Günümüz teknolojisi sayesinde akıllı telefon kullanan birçok kişinin artık eskisi gibi fotoğrafçıları tercih etmediğini belirten Özdemir, fotoğrafçıların sadece vesikalık diye tabir edilen resmi işlerde kullanılan fotoğraflar için tercih edildiğini ifade etti. Özdemir, günümüzde yaygın kullanılan akıllı telefonların kaliteli ve filtreli görüntü çekme özelliğiyle fotoğrafçılık mesleğini bitirme noktasına getirdiğini belirterek, “Zamanla teknoloji gelişti ve fotoğraf makinelerinin yerini akıllı telefonlar aldı. Akıllı telefonlar mesleğimizi elimizden aldı. Artık baskıya işi gelmediğinden dolayı o pahalıya almış olduğumuz cihazlar artık çöp oldu. Fotoğraf makineleri çöp oldu. Dijital makineler gündeme geldi derken telefonların gelişmesi sebebiyle dijital fotoğraf makineleri de artık çöp oldu. Artık seyahatte kimsenin elinde fotoğraf makinası yok, telefon var ve telefonla resim çekiliyor, onu da bastırma ihtiyacı duymuyorlar. Çektikleri fotoğrafları da sosyal medyada paylaşıyorlar” diye konuştu.
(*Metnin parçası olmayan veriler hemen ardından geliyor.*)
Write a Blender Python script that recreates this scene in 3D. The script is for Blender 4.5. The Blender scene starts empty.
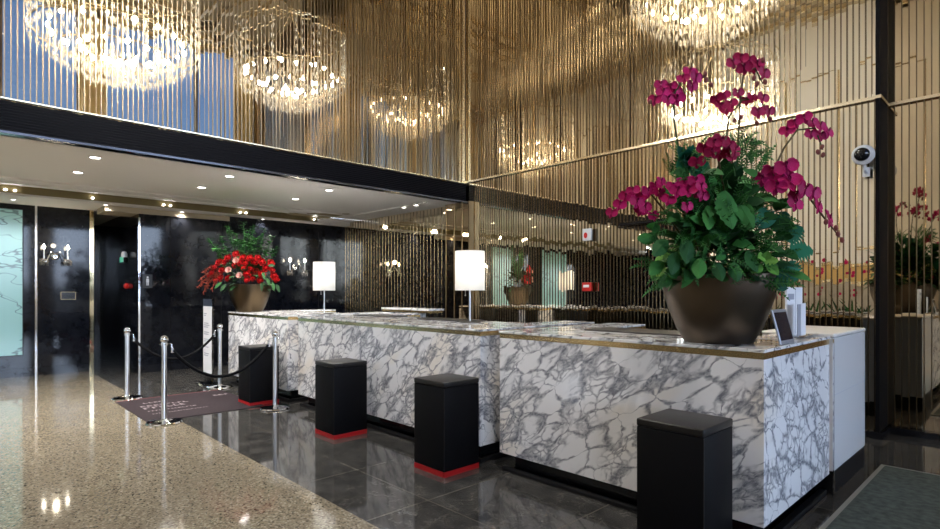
import bpy, bmesh, math, random
from mathutils import Vector, Matrix, Euler

random.seed(7)
S = bpy.context.scene
COL = S.collection
PI = math.pi
rnd = random.random
def ru(a, b): return a + (b - a) * rnd()

# ------------------------------------------------------------------ materials
def newmat(name):
    m = bpy.data.materials.new(name); m.use_nodes = True
    nt = m.node_tree
    return m, nt, nt.nodes['Principled BSDF'], nt.nodes['Material Output']

def pmat(name, col, rough=.5, metal=0., spec=.5, coat=0., var=0., vscale=8., emis=None, estr=0., bump=0., bscale=60., sheen=0.):
    m, nt, p, out = newmat(name)
    p.inputs['Base Color'].default_value = (*col, 1)
    p.inputs['Roughness'].default_value = rough
    p.inputs['Metallic'].default_value = metal
    p.inputs['Specular IOR Level'].default_value = spec
    p.inputs['Coat Weight'].default_value = coat
    if sheen: p.inputs['Sheen Weight'].default_value = sheen
    if emis:
        p.inputs['Emission Color'].default_value = (*emis, 1)
        p.inputs['Emission Strength'].default_value = estr
    if var or bump:
        tc = nt.nodes.new('ShaderNodeTexCoord')
    if var:
        n = nt.nodes.new('ShaderNodeTexNoise'); n.inputs['Scale'].default_value = vscale; n.inputs['Detail'].default_value = 5
        nt.links.new(tc.outputs['Object'], n.inputs['Vector'])
        r = nt.nodes.new('ShaderNodeValToRGB')
        r.color_ramp.elements[0].position = .3; r.color_ramp.elements[1].position = .7
        r.color_ramp.elements[0].color = (*[c * (1 - var) for c in col], 1)
        r.color_ramp.elements[1].color = (*[min(1, c * (1 + var)) for c in col], 1)
        nt.links.new(n.outputs['Fac'], r.inputs['Fac']); nt.links.new(r.outputs['Color'], p.inputs['Base Color'])
    if bump:
        n2 = nt.nodes.new('ShaderNodeTexNoise'); n2.inputs['Scale'].default_value = bscale; n2.inputs['Detail'].default_value = 4
        nt.links.new(tc.outputs['Object'], n2.inputs['Vector'])
        b = nt.nodes.new('ShaderNodeBump'); b.inputs['Strength'].default_value = bump; b.inputs['Distance'].default_value = .01
        nt.links.new(n2.outputs['Fac'], b.inputs['Height']); nt.links.new(b.outputs['Normal'], p.inputs['Normal'])
    return m

def math_node(nt, op, a, b=None, clamp=False):
    n = nt.nodes.new('ShaderNodeMath'); n.operation = op; n.use_clamp = clamp
    for i, v in enumerate((a, b)):
        if v is None: continue
        if isinstance(v, (int, float)): n.inputs[i].default_value = v
        else: nt.links.new(v, n.inputs[i])
    return n.outputs[0]

def mixcol(nt, fac, a, b):
    n = nt.nodes.new('ShaderNodeMix'); n.data_type = 'RGBA'
    if isinstance(fac, (int, float)): n.inputs[0].default_value = fac
    else: nt.links.new(fac, n.inputs[0])
    for i, v in ((6, a), (7, b)):
        if isinstance(v, tuple): n.inputs[i].default_value = (*v, 1)
        else: nt.links.new(v, n.inputs[i])
    return n.outputs[2]

def noise(nt, vec, scale, detail=4, rough=.55):
    n = nt.nodes.new('ShaderNodeTexNoise'); n.inputs['Scale'].default_value = scale
    n.inputs['Detail'].default_value = detail; n.inputs['Roughness'].default_value = rough
    nt.links.new(vec, n.inputs['Vector']); return n

def smooth(nt, v, a, b, lo=0., hi=1.):
    n = nt.nodes.new('ShaderNodeMapRange'); n.interpolation_type = 'SMOOTHSTEP'
    nt.links.new(v, n.inputs[0])
    for i, x in ((1, a), (2, b)):
        if isinstance(x, (int, float)): n.inputs[i].default_value = x
        else: nt.links.new(x, n.inputs[i])
    n.inputs[3].default_value = lo; n.inputs[4].default_value = hi
    return n.outputs[0]

def marble_mat(name, scale=1., base=(.88, .87, .875), vein=(.125, .13, .165), vw=1., rough=.12):
    m, nt, p, out = newmat(name)
    tc = nt.nodes.new('ShaderNodeTexCoord')
    mp = nt.nodes.new('ShaderNodeMapping')
    pre = nt.nodes.new('ShaderNodeMapping'); pre.inputs['Rotation'].default_value = (.35, math.radians(33), .2)
    nt.links.new(tc.outputs['Object'], pre.inputs['Vector'])
    mp.inputs['Scale'].default_value = (.72 * scale, 1. * scale, 1.5 * scale)
    nt.links.new(pre.outputs['Vector'], mp.inputs['Vector'])
    v0 = mp.outputs['Vector']
    def warp(v, sc, amt):
        n = noise(nt, v, sc, 4)
        s = nt.nodes.new('ShaderNodeVectorMath'); s.operation = 'SUBTRACT'
        nt.links.new(n.outputs['Color'], s.inputs[0]); s.inputs[1].default_value = (.5, .5, .5)
        k = nt.nodes.new('ShaderNodeVectorMath'); k.operation = 'SCALE'; k.inputs['Scale'].default_value = amt
        nt.links.new(s.outputs[0], k.inputs[0])
        a = nt.nodes.new('ShaderNodeVectorMath'); a.operation = 'ADD'
        nt.links.new(v, a.inputs[0]); nt.links.new(k.outputs[0], a.inputs[1])
        return a.outputs[0]
    w1 = warp(v0, 3.0, .24); w2 = warp(w1, 16, .028)
    def edge(v, sc):
        n = nt.nodes.new('ShaderNodeTexVoronoi'); n.feature = 'DISTANCE_TO_EDGE'; n.inputs['Scale'].default_value = sc
        n.inputs['Randomness'].default_value = 1.
        nt.links.new(v, n.inputs['Vector']); return n.outputs['Distance']
    big = noise(nt, v0, 2.6, 3).outputs['Fac']
    mid = noise(nt, v0, 5., 3).outputs['Fac']
    t1 = smooth(nt, mid, .38, .66, .012, .27 * vw)
    e1 = edge(w2, 5.6)
    m1 = math_node(nt, 'SUBTRACT', 1., smooth(nt, e1, 0., t1))
    e2 = edge(w2, 13.)
    zone = smooth(nt, big, .45, .56)
    m2 = math_node(nt, 'MULTIPLY', math_node(nt, 'SUBTRACT', 1., smooth(nt, e2, 0., .17 * vw)), zone)
    tex = noise(nt, w2, 42, 6, .7).outputs['Fac']
    mask = math_node(nt, 'MAXIMUM', math_node(nt, 'MULTIPLY', m1, .95), math_node(nt, 'MULTIPLY', m2, .85))
    mask = math_node(nt, 'MULTIPLY', mask, smooth(nt, tex, .3, .62, .42, 1.), True)
    cloud = math_node(nt, 'MULTIPLY', smooth(nt, mid, .5, .8), .22)
    mask = math_node(nt, 'MAXIMUM', mask, cloud)
    warm = smooth(nt, noise(nt, v0, 1.6, 2).outputs['Fac'], .52, .68)
    c0 = mixcol(nt, warm, base, (base[0] * 1.0, base[1] * .95, base[2] * .87))
    c = mixcol(nt, mask, c0, vein)
    nt.links.new(c, p.inputs['Base Color'])
    p.inputs['Roughness'].default_value = rough
    return m

def floor_mats():
    # terrazzo
    m, nt, p, out = newmat('terrazzo_floor')
    tc = nt.nodes.new('ShaderNodeTexCoord')
    v = nt.nodes.new('ShaderNodeTexVoronoi'); v.inputs['Scale'].default_value = 85
    nt.links.new(tc.outputs['Object'], v.inputs['Vector'])
    sep = nt.nodes.new('ShaderNodeSeparateColor'); nt.links.new(v.outputs['Color'], sep.inputs[0])
    r = nt.nodes.new('ShaderNodeValToRGB'); r.color_ramp.interpolation = 'CONSTANT'
    els = [(0, (.075, .063, .048)), (.10, (.175, .147, .105)), (.3, (.22, .187, .134)), (.6, (.27, .23, .168)), (.82, (.36, .32, .25)), (.94, (.13, .11, .082))]
    while len(r.color_ramp.elements) < len(els): r.color_ramp.elements.new(.5)
    for e, (pos, c) in zip(r.color_ramp.elements, els): e.position = pos; e.color = (*c, 1)
    nt.links.new(sep.outputs[0], r.inputs['Fac'])
    big = noise(nt, tc.outputs['Object'], 1.1, 3).outputs['Fac']
    c = mixcol(nt, smooth(nt, big, .35, .7, 0., .35), r.outputs['Color'], (.17, .145, .105))
    nt.links.new(c, p.inputs['Base Color'])
    p.inputs['Roughness'].default_value = .07; p.inputs['Specular IOR Level'].default_value = .5
    ter = m
    # dark granite with faint tile joints
    m, nt, p, out = newmat('dark_granite_floor')
    tc = nt.nodes.new('ShaderNodeTexCoord')
    n = noise(nt, tc.outputs['Object'], 7, 8, .7)
    c = mixcol(nt, smooth(nt, n.outputs['Fac'], .3, .72), (.020, .020, .020), (.075, .072, .068))
    vn = noise(nt, tc.outputs['Object'], 2.1, 6, .75).outputs['Fac']
    vein = math_node(nt, 'SUBTRACT', 1., smooth(nt, math_node(nt, 'ABSOLUTE', math_node(nt, 'SUBTRACT', vn, .5)), 0., .012))
    c = mixcol(nt, math_node(nt, 'MULTIPLY', vein, .35), c, (.16, .145, .12))
    br = nt.nodes.new('ShaderNodeTexBrick'); br.offset = 0.; br.inputs['Scale'].default_value = 1.
    br.inputs['Brick Width'].default_value = .9; br.inputs['Row Height'].default_value = .9; br.inputs['Mortar Size'].default_value = .004
    br.inputs['Color1'].default_value = (1, 1, 1, 1); br.inputs['Color2'].default_value = (1, 1, 1, 1); br.inputs['Mortar'].default_value = (0, 0, 0, 1)
    mp = nt.nodes.new('ShaderNodeMapping'); mp.inputs['Location'].default_value = (.25, .28, 0)
    nt.links.new(tc.outputs['Object'], mp.inputs['Vector']); nt.links.new(mp.outputs[0], br.inputs['Vector'])
    c = mixcol(nt, math_node(nt, 'MULTIPLY', br.outputs['Fac'], .6), c, (.15, .135, .11))
    nt.links.new(c, p.inputs['Base Color']); p.inputs['Roughness'].default_value = .07
    p.inputs['Specular IOR Level'].default_value = .6
    return ter, m

def dark_marble():
    m, nt, p, out = newmat('black_marble_wall')
    tc = nt.nodes.new('ShaderNodeTexCoord')
    n = noise(nt, tc.outputs['Object'], 4.5, 8, .72)
    c = mixcol(nt, smooth(nt, n.outputs['Fac'], .35, .75), (.005, .006, .009), (.014, .015, .019))
    br = nt.nodes.new('ShaderNodeTexBrick'); br.offset = 0.
    br.inputs['Scale'].default_value = 1.; br.inputs['Brick Width'].default_value = .92; br.inputs['Row Height'].default_value = .92
    br.inputs['Mortar Size'].default_value = .004
    mp = nt.nodes.new('ShaderNodeMapping'); mp.inputs['Rotation'].default_value = (PI / 2, 0, PI / 2)
    sp = nt.nodes.new('ShaderNodeSeparateXYZ'); cb = nt.nodes.new('ShaderNodeCombineXYZ')
    nt.links.new(tc.outputs['Object'], sp.inputs[0])
    nt.links.new(math_node(nt, 'ADD', sp.outputs['Y'], .67), cb.inputs[0]); nt.links.new(math_node(nt, 'ADD', sp.outputs['Z'], -.14), cb.inputs[1])
    nt.links.new(cb.outputs[0], br.inputs['Vector'])
    c = mixcol(nt, math_node(nt, 'MULTIPLY', br.outputs['Fac'], .8), c, (.004, .004, .005))
    nt.links.new(c, p.inputs['Base Color']); p.inputs['Roughness'].default_value = .06; p.inputs['Specular IOR Level'].default_value = .3
    return m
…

Dünyanın en güzel mesleğinin fotoğrafçılık olduğunu belirten Özdemir, gelişen teknolojiye rağmen mesleğini sevdiği için 60 yıldır fotoğrafçılık mesleğini severek devam ettirdiğini ifade etti. Vatandaşlardan Şahin Ulu da vesikalık çekim dışında fotoğrafçıda resim çektirmediğini ve çekimlerini genellikle akıllı telefonu ile yaptığını belirtti.